In its “Vietnam 2045: Trading Up in a Changing World - Pathways to a High-Income Future” report, released on November 21, experts from the World Bank (WB) explored how Vietnam can upgrade its participation in global value chains to achieve high-income status by 2045.
Integration into global markets has been a key driver of Vietnam’s development success over the past 40 years, propelling one of the longest and fastest economic expansions in modern history.
Vietnam today is one of the most open economies in the world, with about half of the country’s GDP and every second job, direct and indirect, depending on exports.
Building on its past success, Vietnam has set ambitious goals for the future, aiming to become a modern, high-income economy by 2045. This requires sustaining annual per capita GDP growth of about 6 per cent over the next two decades.
Achieving this goal will depend on Vietnam’s ability to move up the value chain by advancing into higher value added manufacturing and services through investments in technology, skills, and innovation.
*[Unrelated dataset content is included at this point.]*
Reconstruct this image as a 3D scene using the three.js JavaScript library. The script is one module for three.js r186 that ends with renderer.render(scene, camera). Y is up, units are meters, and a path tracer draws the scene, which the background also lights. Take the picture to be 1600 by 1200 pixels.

And Vietnam will need to manage this transformation amid heightened global uncertainty and profound shifts in the global trading system.
“To sustain rapid growth, Vietnam will need to transition from labor-intensive, low value added final assembly into higher value added manufacturing and services,” said Ms. Manuela V. Ferro, WB Vice President for East Asia & Pacific. “In addition, amid global trade shifts and rising uncertainty, diversifying trade and investment partnerships will be essential for building resilience and ensuring long-term success.”
In its report on Vietnam’s economy, the WB proposed a multipronged approach to unlock productivity growth, attract private investment, and upgrade participation in global value chains.
Policy options include deepening regional trade integration; linking domestic enterprises to global supply chains; promoting skill- and technology-intensive manufacturing and high-value-added services; and transitioning to low-carbon, climate-resilient production.